Complete step by step answer.

Step 1: Mention the principle on which an electromagnet operates to narrow down the most suitable metal for making electromagnets.

Electric current through a conductor will produce a magnetic field which is perpendicular to the direction of the flow of current in the conductor. An electromagnet can be considered to operate on electricity. When current is passed through an electromagnet, a magnetic field will be generated and by controlling the amount and direction of the current, we can control the amount and direction of the generated magnetic field of the electromagnet. So the flow of current causes the electromagnet to get magnetized and if the current is cut off, the magnetization ceases to exist.

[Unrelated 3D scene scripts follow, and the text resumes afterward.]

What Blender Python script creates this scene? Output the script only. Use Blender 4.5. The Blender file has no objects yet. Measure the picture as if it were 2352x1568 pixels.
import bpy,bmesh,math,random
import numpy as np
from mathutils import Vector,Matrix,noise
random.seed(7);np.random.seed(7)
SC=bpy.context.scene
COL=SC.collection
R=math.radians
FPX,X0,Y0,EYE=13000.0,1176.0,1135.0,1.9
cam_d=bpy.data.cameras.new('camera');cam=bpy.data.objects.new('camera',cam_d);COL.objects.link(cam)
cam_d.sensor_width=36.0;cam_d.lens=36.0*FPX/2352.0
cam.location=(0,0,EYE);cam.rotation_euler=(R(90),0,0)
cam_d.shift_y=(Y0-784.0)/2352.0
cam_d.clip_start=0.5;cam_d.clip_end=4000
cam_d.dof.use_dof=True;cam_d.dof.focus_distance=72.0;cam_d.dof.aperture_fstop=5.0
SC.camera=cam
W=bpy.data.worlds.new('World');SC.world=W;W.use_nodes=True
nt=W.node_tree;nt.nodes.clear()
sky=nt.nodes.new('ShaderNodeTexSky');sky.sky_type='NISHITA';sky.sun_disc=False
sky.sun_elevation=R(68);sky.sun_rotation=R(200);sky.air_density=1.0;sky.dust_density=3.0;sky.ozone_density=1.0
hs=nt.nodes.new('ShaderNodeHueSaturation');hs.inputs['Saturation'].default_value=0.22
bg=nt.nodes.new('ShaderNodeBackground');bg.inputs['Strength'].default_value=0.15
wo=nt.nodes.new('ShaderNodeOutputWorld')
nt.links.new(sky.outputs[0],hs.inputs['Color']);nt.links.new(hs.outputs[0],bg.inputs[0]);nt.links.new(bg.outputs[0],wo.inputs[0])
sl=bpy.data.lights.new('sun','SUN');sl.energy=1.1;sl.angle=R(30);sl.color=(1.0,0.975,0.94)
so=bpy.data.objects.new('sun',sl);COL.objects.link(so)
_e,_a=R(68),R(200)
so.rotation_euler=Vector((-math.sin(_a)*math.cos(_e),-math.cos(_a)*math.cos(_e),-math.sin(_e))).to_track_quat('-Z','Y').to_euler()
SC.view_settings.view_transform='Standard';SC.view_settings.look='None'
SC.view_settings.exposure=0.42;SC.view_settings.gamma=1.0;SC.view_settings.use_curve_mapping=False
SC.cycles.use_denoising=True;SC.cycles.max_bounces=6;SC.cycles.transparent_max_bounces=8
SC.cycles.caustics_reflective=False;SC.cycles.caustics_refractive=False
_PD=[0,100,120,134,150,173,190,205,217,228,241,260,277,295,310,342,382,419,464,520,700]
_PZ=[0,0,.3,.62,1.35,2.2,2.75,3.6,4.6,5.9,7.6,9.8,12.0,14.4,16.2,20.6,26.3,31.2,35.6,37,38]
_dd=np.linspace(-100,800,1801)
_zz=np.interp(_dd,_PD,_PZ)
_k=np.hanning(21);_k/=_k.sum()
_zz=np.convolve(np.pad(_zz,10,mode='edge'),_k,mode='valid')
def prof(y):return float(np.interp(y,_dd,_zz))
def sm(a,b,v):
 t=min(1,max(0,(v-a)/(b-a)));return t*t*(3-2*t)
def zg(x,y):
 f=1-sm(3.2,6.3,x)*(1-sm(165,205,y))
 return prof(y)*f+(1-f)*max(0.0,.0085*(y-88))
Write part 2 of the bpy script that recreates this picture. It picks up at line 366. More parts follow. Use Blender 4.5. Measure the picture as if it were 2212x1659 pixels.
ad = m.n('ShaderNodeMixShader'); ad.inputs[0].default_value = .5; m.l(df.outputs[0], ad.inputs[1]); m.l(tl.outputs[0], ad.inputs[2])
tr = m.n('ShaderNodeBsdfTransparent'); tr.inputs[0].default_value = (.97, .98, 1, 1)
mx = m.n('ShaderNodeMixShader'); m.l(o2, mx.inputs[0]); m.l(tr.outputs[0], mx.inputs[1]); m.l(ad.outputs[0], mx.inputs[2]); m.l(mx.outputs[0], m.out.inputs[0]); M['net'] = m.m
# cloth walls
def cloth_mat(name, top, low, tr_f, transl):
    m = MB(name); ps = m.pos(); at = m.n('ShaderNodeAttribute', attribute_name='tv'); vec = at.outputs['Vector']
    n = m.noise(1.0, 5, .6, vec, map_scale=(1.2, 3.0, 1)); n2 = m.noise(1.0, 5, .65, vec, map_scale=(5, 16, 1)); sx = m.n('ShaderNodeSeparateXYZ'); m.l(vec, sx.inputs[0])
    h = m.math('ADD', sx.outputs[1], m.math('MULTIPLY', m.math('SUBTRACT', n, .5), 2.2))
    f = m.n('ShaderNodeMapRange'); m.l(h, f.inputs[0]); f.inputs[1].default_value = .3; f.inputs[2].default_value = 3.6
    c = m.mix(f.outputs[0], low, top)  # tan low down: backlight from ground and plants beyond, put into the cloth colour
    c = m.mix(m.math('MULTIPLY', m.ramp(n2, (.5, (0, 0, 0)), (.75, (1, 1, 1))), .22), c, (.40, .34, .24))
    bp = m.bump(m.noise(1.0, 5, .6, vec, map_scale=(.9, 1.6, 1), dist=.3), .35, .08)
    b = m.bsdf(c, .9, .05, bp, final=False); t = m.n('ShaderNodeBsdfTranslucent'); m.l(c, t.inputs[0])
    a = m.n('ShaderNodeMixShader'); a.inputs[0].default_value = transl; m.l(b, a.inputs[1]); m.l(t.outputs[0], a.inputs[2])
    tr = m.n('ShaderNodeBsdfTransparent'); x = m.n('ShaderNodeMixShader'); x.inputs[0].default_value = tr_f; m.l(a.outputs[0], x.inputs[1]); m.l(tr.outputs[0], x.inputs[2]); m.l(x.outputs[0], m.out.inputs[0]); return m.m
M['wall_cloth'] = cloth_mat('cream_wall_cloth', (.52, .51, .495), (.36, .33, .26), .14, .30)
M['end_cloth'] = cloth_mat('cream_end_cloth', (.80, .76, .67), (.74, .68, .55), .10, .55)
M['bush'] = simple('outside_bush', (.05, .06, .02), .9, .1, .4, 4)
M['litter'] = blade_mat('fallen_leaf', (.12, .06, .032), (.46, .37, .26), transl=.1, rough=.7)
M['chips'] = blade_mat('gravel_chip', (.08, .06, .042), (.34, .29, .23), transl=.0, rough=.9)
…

A good electromagnet is supposed to have low retentivity and low coercivity. Electromagnets are known to heat up very fast and they will consume a large amount of energy. Out of the given four metals, soft iron has the least energy loss per cycle and it gets magnetised and demagnetised easily. So the most suitable material for making electromagnets is soft iron.

Hence the correct option is C.

Note:Retentivity refers to the ability of the magnetic field remaining in the material even after disconnecting the external source. Coercivity refers to the minimum value of the magnetising intensity necessary to demagnetize the material. Demagnetization refers to reversing the direction of the magnetic field generated in the material. As mentioned above, this is done by reversing the direction of the current flow.